Compute the integral $$\int\limits_{\Gamma} \frac{1}{(z-2\sqrt{2}i)(z-\sqrt{2}i)^3}dz$$ with $\Gamma=2e^{-it}+2\left(i+\frac{1}{2}e^{it}\right)+3\left(-i+\frac{1}{2}e^{it}\right)$. Let $G=\mathbb{C}\setminus\{i,-i\}$
I'm not sure if one can use the general Cauchy integral theorem, because the cycle $n(\Gamma, z)\neq 0$? In a former task I show, that for this paths the coefficients ($\Gamma=k\alpha+l\beta_1+m\beta_2)$ can be choose by $$(k+l)-(k+m)=0$$ so that the $n(\Gamma, z)=0$. Any hints? Thank you!
The singularities of your function are $\sqrt{2}i$ and $2\sqrt{2}i$.

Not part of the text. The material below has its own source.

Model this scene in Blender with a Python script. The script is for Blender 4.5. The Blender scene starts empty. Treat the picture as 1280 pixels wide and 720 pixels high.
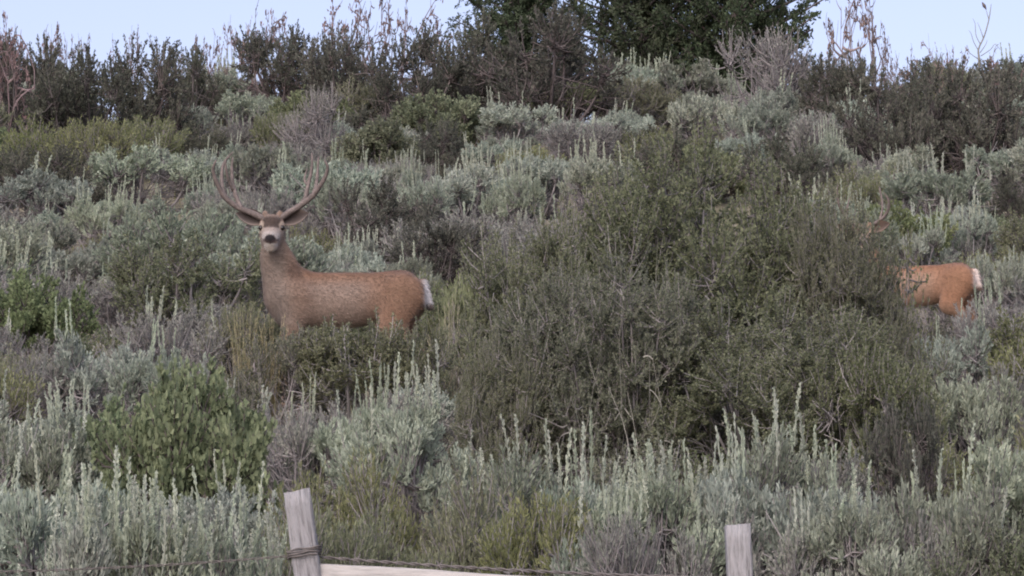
import bpy, math, random
import numpy as np
from mathutils import Vector, Matrix, Quaternion

# ------------------------------------------------------------------ camera, sky, sun, exposure
scene = bpy.context.scene
col = scene.collection
F_PX = 5250.0            # focal length in photo pixels (1280 wide)
CAM_Z = 1.6
PITCH = math.atan(0.13)
cam_d = bpy.data.cameras.new('camera')
cam = bpy.data.objects.new('camera', cam_d)
col.objects.link(cam)
cam.location = (0, 0, CAM_Z)
cam.rotation_euler = (math.pi / 2 + PITCH, 0, 0)
cam_d.sensor_width = 36.0
cam_d.lens = 36.0 * F_PX / 1280.0
cam_d.clip_start = 0.1
cam_d.clip_end = 3000
scene.camera = cam

SUN_ELEV = math.radians(42)
SUN_AZ = math.radians(200)          # compass-like, measured clockwise from +Y: behind the camera, a little left
world = bpy.data.worlds.new('World')
scene.world = world
world.use_nodes = True
wn = world.node_tree.nodes
wl = world.node_tree.links
wn.clear()
w_out = wn.new('ShaderNodeOutputWorld')
w_bg = wn.new('ShaderNodeBackground')
w_sky = wn.new('ShaderNodeTexSky')
w_sky.sky_type = 'NISHITA'
w_sky.sun_disc = False
w_sky.sun_elevation = SUN_ELEV
w_sky.sun_rotation = SUN_AZ
w_sky.air_density = 1.0
w_sky.dust_density = 3.0
w_sky.ozone_density = 1.6
w_tint = wn.new('ShaderNodeMix')
w_tint.data_type = 'RGBA'
w_tint.blend_type = 'MULTIPLY'
w_tint.inputs[0].default_value = 1.0
w_tint.inputs[7].default_value = (1.20, 0.965, 1.0, 1)
wl.new(w_sky.outputs[0], w_tint.inputs[6])
wl.new(w_tint.outputs[2], w_bg.inputs[0])
w_bg.inputs[1].default_value = 0.11
wl.new(w_bg.outputs[0], w_out.inputs[0])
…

Now simplify your curve using $e^{it}=\cos(t)+\sin(t)i$ and $2\cos(t)=e^{it}+e^{-it}$ \begin{align} \Gamma&=2e^{-it}+2\left(i+\frac12e^{it}\right)+3\left(-i+\frac12e^{it}\right)\\ &=-i+\frac52e^{it}+2e^{-it}\\ &=-i+\frac12e^{it}+2(e^{it}+e^{-it})\\ &=-i+\frac12e^{it}+4\cos(t)\\ &=-i+\frac12\left(\cos(t)+\sin(t)i\right)+4\cos(t)\\ &=\frac92\cos(t)+\left(-1+\frac12\sin(t)\right)i. \end{align} This implies $\Im(\Gamma)=-1+\frac12\sin(t)\in\left[-\frac{3}2,-\frac12\right]$. Since $\Im(\sqrt{2}i)=\sqrt{2}>-\frac12$ and $\Im(2\sqrt{2}i)=2\sqrt{2}>-\frac12$ the curve $\Gamma$ doesn't run around the singularities and the Cauchy integral theorem yields that your integral has to be $0$.